Dalam kesempatan itu, Ketua Umum Masi Bintoro mengaku senang atas tanggapan positif dari dewan. Di mana, selama ini pemerintah justru kurang memberikan perhatian atas panganan sagu.
"Kami inginkan sagu menjadi perhatian strategis dari pemerintah. Karena perhatian dari pemerintah kurang," katanya.
Selama ini, lanjut Bintoro, banyak peneliti kurang mendapat pendanaan dari pemerintah untuk mengembangkan komoditas sagu di Indonesia.
"Ini mestinya kalau ada riset tentang sagu pasti tidak diterima, karena dianggap sagu itu bukan prioritas.
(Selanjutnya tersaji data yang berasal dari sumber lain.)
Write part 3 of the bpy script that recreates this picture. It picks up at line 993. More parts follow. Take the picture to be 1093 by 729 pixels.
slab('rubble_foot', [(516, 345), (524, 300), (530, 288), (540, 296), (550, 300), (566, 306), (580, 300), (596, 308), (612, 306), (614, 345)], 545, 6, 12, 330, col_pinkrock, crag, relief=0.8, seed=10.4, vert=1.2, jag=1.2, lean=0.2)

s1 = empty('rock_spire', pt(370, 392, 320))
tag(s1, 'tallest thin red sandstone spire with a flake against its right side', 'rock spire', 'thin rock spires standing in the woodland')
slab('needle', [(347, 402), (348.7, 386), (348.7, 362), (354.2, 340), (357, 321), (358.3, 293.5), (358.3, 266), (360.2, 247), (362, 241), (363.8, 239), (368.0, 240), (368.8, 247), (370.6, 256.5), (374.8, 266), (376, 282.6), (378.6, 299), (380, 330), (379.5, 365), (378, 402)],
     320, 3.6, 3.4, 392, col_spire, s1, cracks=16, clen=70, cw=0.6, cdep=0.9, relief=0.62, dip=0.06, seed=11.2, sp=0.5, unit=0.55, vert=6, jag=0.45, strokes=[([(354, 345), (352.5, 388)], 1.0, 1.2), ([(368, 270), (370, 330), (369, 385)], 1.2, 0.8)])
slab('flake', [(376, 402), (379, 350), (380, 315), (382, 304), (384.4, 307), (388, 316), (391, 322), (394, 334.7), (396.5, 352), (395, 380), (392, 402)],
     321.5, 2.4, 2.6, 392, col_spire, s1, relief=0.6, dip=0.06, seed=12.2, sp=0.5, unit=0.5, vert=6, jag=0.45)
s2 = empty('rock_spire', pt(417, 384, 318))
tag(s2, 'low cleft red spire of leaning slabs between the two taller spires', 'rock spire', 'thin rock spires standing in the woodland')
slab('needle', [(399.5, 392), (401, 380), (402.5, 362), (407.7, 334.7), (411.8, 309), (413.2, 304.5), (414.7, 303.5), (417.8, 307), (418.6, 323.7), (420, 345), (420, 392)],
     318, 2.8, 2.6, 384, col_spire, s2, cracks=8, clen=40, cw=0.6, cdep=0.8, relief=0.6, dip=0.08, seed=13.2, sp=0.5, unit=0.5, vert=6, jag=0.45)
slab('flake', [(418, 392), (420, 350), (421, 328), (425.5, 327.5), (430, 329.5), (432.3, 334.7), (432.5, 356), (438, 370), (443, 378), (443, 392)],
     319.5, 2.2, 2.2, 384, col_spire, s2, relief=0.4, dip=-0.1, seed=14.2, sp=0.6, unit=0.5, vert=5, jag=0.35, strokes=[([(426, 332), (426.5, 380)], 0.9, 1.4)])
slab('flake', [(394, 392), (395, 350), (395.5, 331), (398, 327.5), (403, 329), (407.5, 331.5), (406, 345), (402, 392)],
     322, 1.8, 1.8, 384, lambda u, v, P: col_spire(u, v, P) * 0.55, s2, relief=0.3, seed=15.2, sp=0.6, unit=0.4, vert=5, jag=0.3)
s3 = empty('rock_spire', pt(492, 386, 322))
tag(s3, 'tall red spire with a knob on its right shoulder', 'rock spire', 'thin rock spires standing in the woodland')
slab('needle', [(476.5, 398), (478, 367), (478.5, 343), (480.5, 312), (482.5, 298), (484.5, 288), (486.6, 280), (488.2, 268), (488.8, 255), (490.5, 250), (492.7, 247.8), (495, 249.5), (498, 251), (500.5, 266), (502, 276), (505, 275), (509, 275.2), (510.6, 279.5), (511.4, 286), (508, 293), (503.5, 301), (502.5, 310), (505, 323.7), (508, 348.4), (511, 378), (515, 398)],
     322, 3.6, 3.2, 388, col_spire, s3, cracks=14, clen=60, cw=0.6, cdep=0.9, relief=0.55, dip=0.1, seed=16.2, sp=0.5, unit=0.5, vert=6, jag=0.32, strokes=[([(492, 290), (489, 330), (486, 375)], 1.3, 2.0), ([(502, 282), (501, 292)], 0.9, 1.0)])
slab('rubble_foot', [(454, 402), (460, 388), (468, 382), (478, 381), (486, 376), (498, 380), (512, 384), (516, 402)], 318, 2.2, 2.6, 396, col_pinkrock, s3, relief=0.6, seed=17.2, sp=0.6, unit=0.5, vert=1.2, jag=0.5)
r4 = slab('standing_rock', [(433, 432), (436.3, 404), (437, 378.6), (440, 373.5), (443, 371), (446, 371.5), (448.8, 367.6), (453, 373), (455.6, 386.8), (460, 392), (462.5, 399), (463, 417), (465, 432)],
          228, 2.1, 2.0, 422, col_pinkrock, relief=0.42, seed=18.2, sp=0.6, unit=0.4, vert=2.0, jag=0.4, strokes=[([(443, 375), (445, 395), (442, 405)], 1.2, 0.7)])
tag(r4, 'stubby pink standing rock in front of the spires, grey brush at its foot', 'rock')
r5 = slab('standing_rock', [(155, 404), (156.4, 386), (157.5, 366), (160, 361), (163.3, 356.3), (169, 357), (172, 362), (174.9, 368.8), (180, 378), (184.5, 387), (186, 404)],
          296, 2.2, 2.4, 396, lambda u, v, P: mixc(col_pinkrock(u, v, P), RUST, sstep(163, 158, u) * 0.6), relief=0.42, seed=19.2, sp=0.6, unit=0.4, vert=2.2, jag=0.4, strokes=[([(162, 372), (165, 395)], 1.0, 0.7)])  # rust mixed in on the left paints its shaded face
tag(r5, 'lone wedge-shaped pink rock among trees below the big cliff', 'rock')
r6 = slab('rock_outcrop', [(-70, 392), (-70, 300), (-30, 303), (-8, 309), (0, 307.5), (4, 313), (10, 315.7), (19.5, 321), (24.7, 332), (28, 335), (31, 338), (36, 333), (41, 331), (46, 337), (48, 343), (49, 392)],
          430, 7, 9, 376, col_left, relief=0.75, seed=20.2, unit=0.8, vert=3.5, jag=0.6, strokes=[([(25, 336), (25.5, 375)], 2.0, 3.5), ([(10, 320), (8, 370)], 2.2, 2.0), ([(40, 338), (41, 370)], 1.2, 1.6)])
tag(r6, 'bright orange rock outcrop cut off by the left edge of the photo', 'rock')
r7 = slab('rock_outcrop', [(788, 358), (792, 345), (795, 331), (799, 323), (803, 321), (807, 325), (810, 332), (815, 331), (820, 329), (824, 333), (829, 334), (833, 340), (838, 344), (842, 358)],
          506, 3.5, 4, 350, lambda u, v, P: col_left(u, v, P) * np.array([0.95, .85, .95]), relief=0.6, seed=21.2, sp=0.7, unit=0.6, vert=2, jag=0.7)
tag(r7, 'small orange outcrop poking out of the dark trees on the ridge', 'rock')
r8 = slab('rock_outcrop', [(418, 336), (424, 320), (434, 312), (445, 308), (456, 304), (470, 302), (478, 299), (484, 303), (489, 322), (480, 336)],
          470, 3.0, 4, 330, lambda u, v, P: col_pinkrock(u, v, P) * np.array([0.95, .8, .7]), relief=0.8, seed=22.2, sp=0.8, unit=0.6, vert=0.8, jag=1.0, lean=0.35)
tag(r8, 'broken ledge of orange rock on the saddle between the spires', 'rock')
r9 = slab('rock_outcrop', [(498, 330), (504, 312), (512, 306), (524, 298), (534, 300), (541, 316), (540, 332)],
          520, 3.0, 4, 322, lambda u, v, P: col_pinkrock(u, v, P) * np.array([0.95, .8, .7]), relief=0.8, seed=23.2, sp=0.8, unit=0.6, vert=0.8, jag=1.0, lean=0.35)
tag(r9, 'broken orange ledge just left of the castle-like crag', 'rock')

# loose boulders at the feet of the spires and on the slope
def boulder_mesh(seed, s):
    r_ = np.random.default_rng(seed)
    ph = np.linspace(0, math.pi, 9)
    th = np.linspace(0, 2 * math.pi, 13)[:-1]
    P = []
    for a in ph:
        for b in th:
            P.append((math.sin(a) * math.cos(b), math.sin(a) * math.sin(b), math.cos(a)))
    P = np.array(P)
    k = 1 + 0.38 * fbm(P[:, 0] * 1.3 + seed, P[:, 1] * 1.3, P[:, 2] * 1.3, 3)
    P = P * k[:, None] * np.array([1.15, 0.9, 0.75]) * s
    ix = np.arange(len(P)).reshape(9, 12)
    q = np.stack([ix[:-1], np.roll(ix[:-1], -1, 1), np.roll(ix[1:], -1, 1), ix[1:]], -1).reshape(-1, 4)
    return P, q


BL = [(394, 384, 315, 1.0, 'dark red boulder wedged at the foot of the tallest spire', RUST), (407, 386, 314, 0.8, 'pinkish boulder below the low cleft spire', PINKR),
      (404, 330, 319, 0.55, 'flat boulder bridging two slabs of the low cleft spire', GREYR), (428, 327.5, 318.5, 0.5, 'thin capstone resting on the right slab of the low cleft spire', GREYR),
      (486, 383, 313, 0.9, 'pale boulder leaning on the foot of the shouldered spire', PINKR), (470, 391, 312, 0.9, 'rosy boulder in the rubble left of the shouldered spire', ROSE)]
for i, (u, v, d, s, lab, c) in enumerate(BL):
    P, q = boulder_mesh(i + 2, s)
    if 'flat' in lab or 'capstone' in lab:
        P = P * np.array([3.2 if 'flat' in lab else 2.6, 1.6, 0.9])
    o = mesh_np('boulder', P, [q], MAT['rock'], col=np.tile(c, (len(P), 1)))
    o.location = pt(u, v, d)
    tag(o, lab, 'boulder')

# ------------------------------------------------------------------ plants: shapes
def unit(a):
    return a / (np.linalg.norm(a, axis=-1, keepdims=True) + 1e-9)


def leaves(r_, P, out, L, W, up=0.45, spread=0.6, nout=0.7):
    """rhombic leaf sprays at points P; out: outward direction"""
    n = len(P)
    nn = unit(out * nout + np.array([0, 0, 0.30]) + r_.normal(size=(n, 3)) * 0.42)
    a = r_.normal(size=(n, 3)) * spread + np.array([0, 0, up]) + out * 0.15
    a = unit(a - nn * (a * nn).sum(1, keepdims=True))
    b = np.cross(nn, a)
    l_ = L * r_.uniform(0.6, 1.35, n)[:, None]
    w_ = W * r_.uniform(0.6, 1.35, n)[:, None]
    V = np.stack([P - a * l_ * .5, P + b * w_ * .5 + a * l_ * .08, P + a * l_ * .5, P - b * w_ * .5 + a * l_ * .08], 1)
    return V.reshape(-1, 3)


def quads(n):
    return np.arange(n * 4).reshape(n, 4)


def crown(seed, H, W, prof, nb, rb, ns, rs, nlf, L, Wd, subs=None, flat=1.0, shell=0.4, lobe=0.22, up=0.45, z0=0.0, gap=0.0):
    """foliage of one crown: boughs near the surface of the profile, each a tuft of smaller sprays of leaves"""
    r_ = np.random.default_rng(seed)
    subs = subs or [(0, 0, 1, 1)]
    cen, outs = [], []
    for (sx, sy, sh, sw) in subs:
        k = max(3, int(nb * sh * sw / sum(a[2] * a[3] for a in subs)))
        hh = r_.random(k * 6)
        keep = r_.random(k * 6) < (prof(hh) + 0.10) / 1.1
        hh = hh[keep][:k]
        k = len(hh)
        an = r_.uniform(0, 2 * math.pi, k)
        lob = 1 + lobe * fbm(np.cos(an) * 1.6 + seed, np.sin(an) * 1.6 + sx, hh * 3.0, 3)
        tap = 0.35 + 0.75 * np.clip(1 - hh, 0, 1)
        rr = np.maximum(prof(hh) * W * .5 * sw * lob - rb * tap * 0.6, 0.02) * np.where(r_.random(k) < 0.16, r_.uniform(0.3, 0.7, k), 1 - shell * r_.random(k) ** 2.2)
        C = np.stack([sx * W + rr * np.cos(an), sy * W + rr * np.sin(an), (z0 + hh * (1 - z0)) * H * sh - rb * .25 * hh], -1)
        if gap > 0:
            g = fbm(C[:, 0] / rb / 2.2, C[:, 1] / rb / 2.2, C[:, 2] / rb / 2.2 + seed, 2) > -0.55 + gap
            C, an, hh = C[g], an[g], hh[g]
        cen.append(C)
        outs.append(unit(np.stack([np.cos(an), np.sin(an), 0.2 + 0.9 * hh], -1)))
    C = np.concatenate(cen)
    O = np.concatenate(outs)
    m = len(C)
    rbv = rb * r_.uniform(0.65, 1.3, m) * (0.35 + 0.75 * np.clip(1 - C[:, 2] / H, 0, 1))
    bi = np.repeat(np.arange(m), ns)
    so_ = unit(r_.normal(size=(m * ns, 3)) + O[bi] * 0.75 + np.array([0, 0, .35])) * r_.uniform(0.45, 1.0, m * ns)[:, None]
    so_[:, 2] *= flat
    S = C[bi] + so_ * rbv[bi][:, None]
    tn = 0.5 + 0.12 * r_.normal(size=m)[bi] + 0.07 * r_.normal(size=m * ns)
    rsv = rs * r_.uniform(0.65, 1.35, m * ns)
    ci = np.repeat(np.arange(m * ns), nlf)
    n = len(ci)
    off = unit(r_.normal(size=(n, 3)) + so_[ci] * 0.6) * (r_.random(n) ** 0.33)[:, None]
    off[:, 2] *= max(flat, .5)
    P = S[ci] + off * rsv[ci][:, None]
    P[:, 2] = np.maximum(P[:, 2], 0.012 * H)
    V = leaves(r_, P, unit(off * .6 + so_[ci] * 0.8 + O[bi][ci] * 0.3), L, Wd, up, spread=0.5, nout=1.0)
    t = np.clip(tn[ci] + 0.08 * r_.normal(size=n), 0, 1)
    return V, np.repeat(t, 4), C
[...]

Departemen kalau pengadaan mesin atau apa selalu akan dicoret," ungkapnya.
Padahal, tidak hanya untuk bahan makanan, sagu juga bisa dijadikan berbagai macam bahan baku. Misalkan gula, bio etanol, obat-obatan dan lain sebagainnya.
Karena itu, Masi meminta itikad baik pemerintah untuk lebih memberikan perhatian kepada panganan sagu. Salah satunya dengan mendirikan berbagai infrastruktur untuk memudahkan pemasaran sagu.
"Kami khawatir suatu saat kita merasa penting itu sagu tapi sagu sudah tidak ada. Dibikin rumah, jalan, dan lain-lain. Kita punya lahan lebih dari lima juta hektar tapi sekarang izin prinsip diminta untuk dialihkan," jelas Bintoro.
Sementara itu, anggota Komisi IV Robert Kardinal menyambut baik aspirasi yang disampaikan Masi. Menurutnya, panganan sagu tidak hanya untuk membuat masyarakat kenyang tapi juga berguna bagi kesehatan. Terlebih, sagu di Indonesia tidak perlu lagi ditanam seperti panganan lain.
"Sagu ini kalau dibilang khususnya di Papua tidak perlu capek-capek itu petaninya. Sudah tumbuh sendiri, jadi tinggal ambil saja. Tinggal bangun pabrik, panen. Mau swasembada pangan tapi impor, padahal potensi kita ada 5,2 juta hektar di seluruh Indonesia," jelasnya.
"Kita akan dorong pemerintah untuk tidak hanya memperhatikan padi atau beras atau jagung, kedelai tapi sagu juga diangkat sebagai panganan juga. Orang Papua dulu makan sagu, dikasih raskin malah makan nasi tidak makan sagu lagi," tegas Robert.